In April, the British government released its so-called “online harms” white paper—a set of proposals for ensuring online safety. Among other measures, the document proposed working with law enforcement “to review whether the current powers [for identifying social media users] are sufficient to tackle anonymous abuse online.”

It also talked about forcing platforms to take “steps to limit anonymized users abusing their services, including harassing others.”

The consultation on the white paper lasted a few months and the Department for Culture, Media and Sport—the relevant part of the U.K. government—is still going through the responses. Nonetheless, the government said in its legislative agenda earlier this month that it intends to push on with legislation.

“We want to keep people safe online, but we want to do this in a proportionate way, ensuring that freedom of expression is upheld and promoted online, and businesses do not face undue burdens,” the government said at the time.

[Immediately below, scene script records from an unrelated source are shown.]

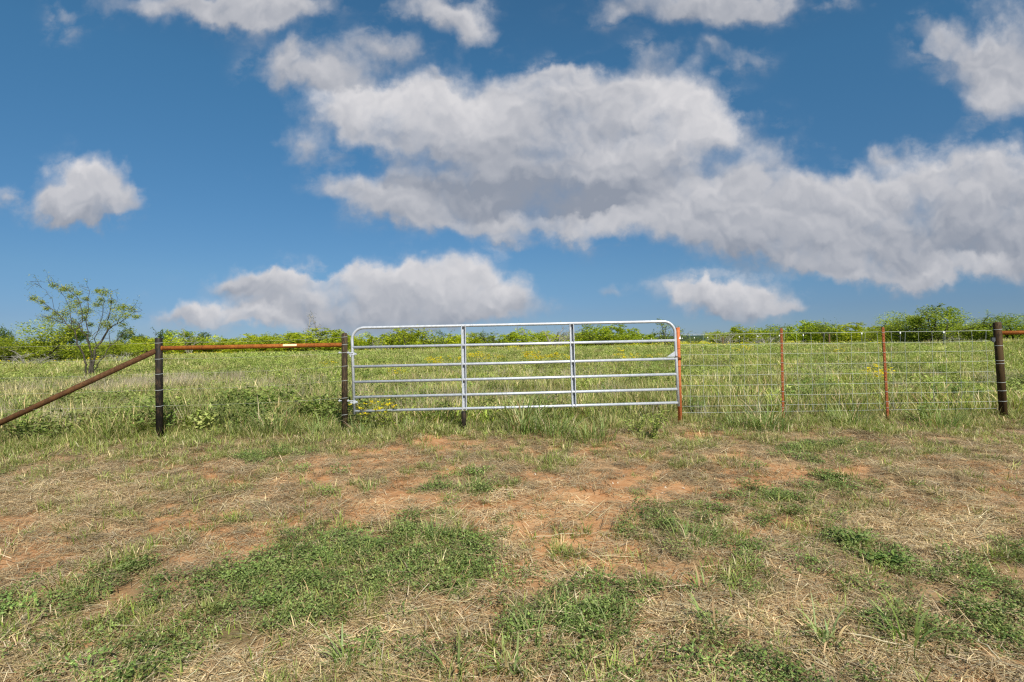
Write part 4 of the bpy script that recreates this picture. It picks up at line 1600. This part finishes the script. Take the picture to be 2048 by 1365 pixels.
snag(606, 624, 70, 5, 'left dead snag, tall and leaning over the mounded bush')
snag(641, 629, 71, 8, 'right dead snag, forked, above the mounded bush')

# ------------------------------------------------------------------ the thin mesquite tree on the left
YT = 22.0


def tp_(zx, zy, dy=0.0):
    return at(20 + zx / 6.203, 550 + zy / 6.203, YT + dy)


tree = empty('mesquite_tree', on_ground(185, YT), 'thin open mesquite tree with several dark stems behind the slanting pipe', 'tree')
r = random.Random(3)
tr, cr = MB(), MB()
LIMBS = [
    ([(1015, 1290, 0), (1015, 1140, 0), (1040, 1000, .1), (1065, 920, .15), (1130, 830, .25), (1210, 700, .4), (1250, 655, .5)], .075, .034),
    ([(1250, 655, .5), (1330, 610, .6), (1420, 550, .7), (1560, 460, .8), (1640, 440, .8)], .028, .006),
    ([(1245, 660, .5), (1232, 560, .4), (1238, 420, .3), (1262, 280, .2), (1200, 205, .1)], .028, .007),
    ([(1000, 1290, -.05), (1000, 1120, -.05), (1000, 980, -.1), (985, 850, -.2), (955, 780, -.25), (900, 700, -.3), (830, 620, -.4), (760, 560, -.5)], .052, .012),
    ([(985, 850, -.2), (962, 700, -.1), (955, 560, 0), (972, 430, .05), (970, 300, .1), (985, 200, .1), (950, 120, .15)], .026, .005),
    ([(930, 1260, -.3), (935, 1180, -.3), (940, 1060, -.35), (890, 930, -.4), (822, 860, -.5), (822, 760, -.5), (802, 692, -.5)], .044, .028),
    ([(802, 692, -.5), (700, 610, -.6), (630, 520, -.6), (550, 440, -.7), (430, 345, -.8), (340, 320, -.8), (240, 290, -.9)], .026, .006),
    ([(802, 692, -.5), (850, 640, -.4), (885, 580, -.3), (905, 430, -.2), (830, 275, -.3), (740, 200, -.4), (620, 145, -.5), (510, 130, -.5)], .024, .006),
    ([(700, 610, -.6), (600, 575, -.7), (500, 540, -.8), (400, 500, -.9)], .014, .005),
    ([(760, 640, -.5), (765, 520, -.3), (740, 400, -.2), (700, 300, -.1), (640, 220, 0), (590, 120, 0)], .015, .005),
    ([(1060, 1170, .2), (1080, 1110, .25), (1160, 1010, .4), (1245, 880, .6), (1350, 790, .8), (1430, 705, .9), (1500, 660, 1)], .030, .008),
    ([(1240, 885, .6), (1235, 780, .6), (1230, 700, .6)], .018, .01),
    ([(1090, 890, .2), (1050, 800, .0), (1090, 700, -.1), (1120, 600, -.1), (1150, 480, -.2), (1170, 340, -.2), (1130, 240, -.2), (1090, 190, -.2)], .018, .005),
    ([(1330, 610, .6), (1400, 500, .5), (1450, 420, .5), (1510, 420, .5)], .014, .005),
    ([(550, 440, -.7), (510, 300, -.7), (440, 200, -.7), (350, 130, -.7), (250, 85, -.7)], .009, .003),
    ([(1020, 760, 0), (1100, 680, .4), (1180, 560, .6), (1300, 420, .8), (1340, 300, .9)], .014, .004),
    ([(905, 700, -.3), (860, 560, .3), (800, 420, .5), (760, 330, .6)], .012, .004),
]
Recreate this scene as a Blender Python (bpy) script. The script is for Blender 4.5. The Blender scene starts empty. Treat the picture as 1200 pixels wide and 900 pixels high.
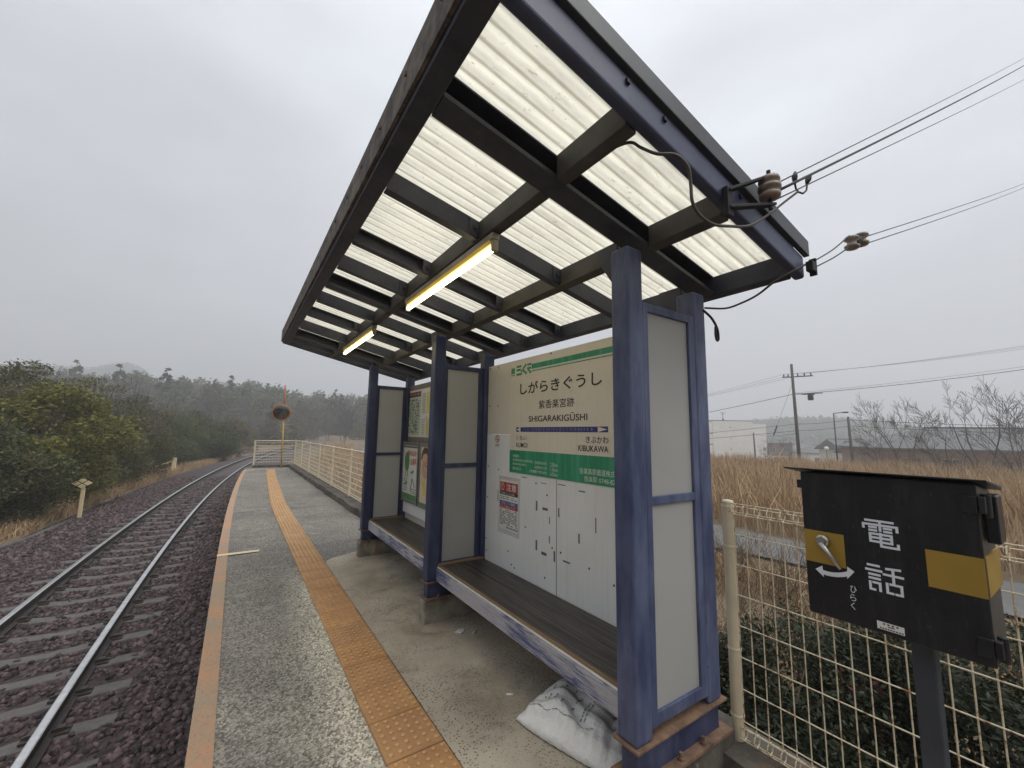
import bpy, bmesh, math, random
import numpy as np
from mathutils import Vector, Matrix

# ------------------------------------------------------------------ camera, world, sun, exposure
SC = bpy.context.scene
COL = SC.collection
YAW, PITCH, ROLL, FPX = 0.591025, 0.1231087, 0.0160092, 476.53


def camera_axes():
    cy, sy = math.cos(YAW), math.sin(YAW)
    fwd, right, up = Vector((sy, cy, 0)), Vector((cy, -sy, 0)), Vector((0, 0, 1))
    f2 = math.cos(PITCH) * fwd + math.sin(PITCH) * up
    u2 = -math.sin(PITCH) * fwd + math.cos(PITCH) * up
    r3 = math.cos(ROLL) * right + math.sin(ROLL) * u2
    u3 = -math.sin(ROLL) * right + math.cos(ROLL) * u2
    return r3, u3, f2


RGT, UPV, FWD = camera_axes()
cd = bpy.data.cameras.new('camera')
cam = bpy.data.objects.new('camera', cd)
COL.objects.link(cam)
cam.matrix_world = Matrix(((RGT.x, UPV.x, -FWD.x, 0), (RGT.y, UPV.y, -FWD.y, 0), (RGT.z, UPV.z, -FWD.z, 0), (0, 0, 0, 1)))
cd.sensor_width = 36
cd.lens = 36 * FPX / 1200
cd.clip_start, cd.clip_end = 0.05, 5000
SC.camera = cam


def at(px, py, depth):
    """a point seen at a photo pixel, at a given depth in metres"""
    return (FWD + RGT * ((px - 600) / FPX) - UPV * ((py - 450) / FPX)) * depth


SUN_EL, SUN_AZ = math.radians(62), math.radians(160)
W = bpy.data.worlds.new('World')
SC.world = W
W.use_nodes = True
wn, wl = W.node_tree.nodes, W.node_tree.links
wn.clear()
wo = wn.new('ShaderNodeOutputWorld')
bg = wn.new('ShaderNodeBackground')
bg.inputs['Strength'].default_value = 0.079
sky = wn.new('ShaderNodeTexSky')
sky.sky_type = 'NISHITA'
sky.sun_disc = False
sky.sun_elevation = SUN_EL
sky.sun_rotation = SUN_AZ
sky.dust_density = 6
hs = wn.new('ShaderNodeHueSaturation')
hs.inputs['Saturation'].default_value = 0.12
wl.new(sky.outputs[0], hs.inputs['Color'])
# overcast cloud deck: brighter overhead, mottled
tc = wn.new('ShaderNodeTexCoord')
sp = wn.new('ShaderNodeSeparateXYZ')
wl.new(tc.outputs['Generated'], sp.inputs[0])
rp = wn.new('ShaderNodeValToRGB')
rp.color_ramp.elements[0].position = 0.0
rp.color_ramp.elements[0].color = (3.9, 4.12, 4.5, 1)
rp.color_ramp.elements[1].position = 1.0
rp.color_ramp.elements[1].color = (9.6, 9.9, 10.2, 1)
e = rp.color_ramp.elements.new(0.35)
e.color = (4.7, 4.96, 5.4, 1)
e = rp.color_ramp.elements.new(0.7)
e.color = (6.0, 6.3, 6.75, 1)
wl.new(sp.outputs['Z'], rp.inputs[0])
nz = wn.new('ShaderNodeTexNoise')
nz.inputs['Scale'].default_value = 2.6
nz.inputs['Detail'].default_value = 5
nz.inputs['Roughness'].default_value = 0.5
mp = wn.new('ShaderNodeMapping')
mp.inputs['Scale'].default_value = (1, 1, 2.5)
wl.new(tc.outputs['Generated'], mp.inputs[0])
wl.new(mp.outputs[0], nz.inputs['Vector'])
mr = wn.new('ShaderNodeMapRange')
mr.inputs['From Min'].default_value = 0.3
mr.inputs['From Max'].default_value = 0.7
mr.inputs['To Min'].default_value = 0.84
mr.inputs['To Max'].default_value = 1.12
wl.new(nz.outputs[0], mr.inputs[0])
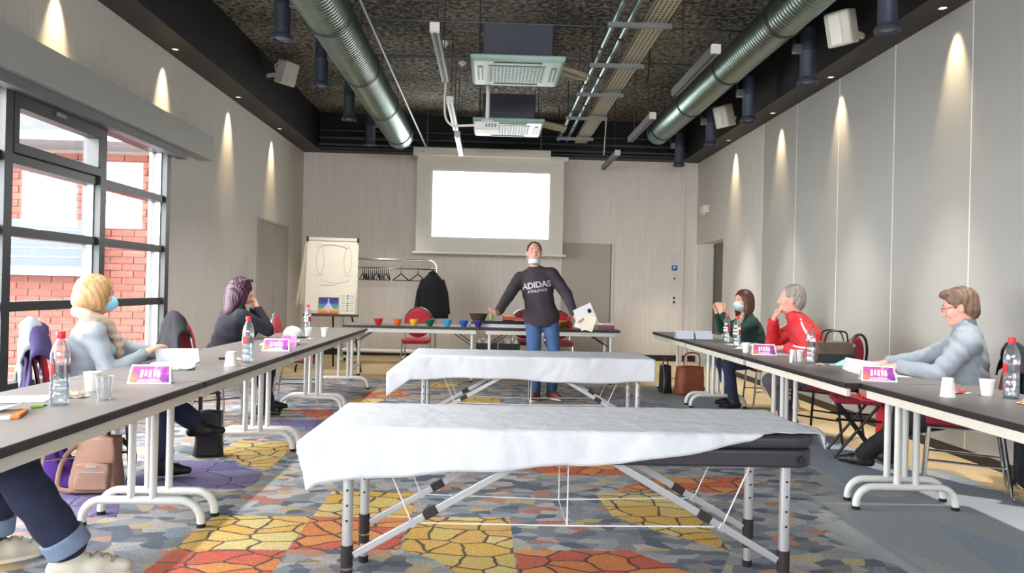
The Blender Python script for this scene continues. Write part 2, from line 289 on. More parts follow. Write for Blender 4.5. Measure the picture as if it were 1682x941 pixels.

The British government’s final proposals remain a mystery —and, thanks to the Brexit crisis, the U.K. may soon have a new government anyway—but the mere possibility of demanding real names was enough to generate concern among experts.

Does it work?

“It is important to raise a strong, cautionary note against the idea that requiring ‘real names’ would be an effective tool against online abuse,” Paul Bernal, an associate law professor at the University of East Anglia, wrote in his response to the government’s proposals. “In practice, there is little evidence so suggest that it might be, and significant evidence that it would not—and that it would put vulnerable people in particular situations at risk.”

Similar concerns are shared among civil society activists regarding the Austrian moves against anonymity.

“A lot of the stuff that’s out there is actually posted under real names—right-wing extremists posting racist content, people harassing other people,” said Jan Penfrat, a senior policy advisor at the Brussels-based European Digital Rights (EDRi). “Prohibiting nicknames or making everybody show their names will not prevent these kinds of content being posted.”

One country has already tried banning online anonymity—and given up. That country is South Korea, which in 2007 decided the move was necessary for combatting online libel, false rumors and abuse.

Five years later, the South Korean Constitutional Court scrapped the law, saying it did not respect people’s right to free speech. The court also noted there was no evidence that the law, which applied to nearly 150 large online services, actually stemmed the flow of libel and disinformation.

It is possible that anti-anonymity rules could help some investigations, EDRi’s Penfrat conceded. However, he added: “I can’t see how these law enforcement requirements can ever outweigh the enormous risks of collecting even more personal data about everybody in the country.”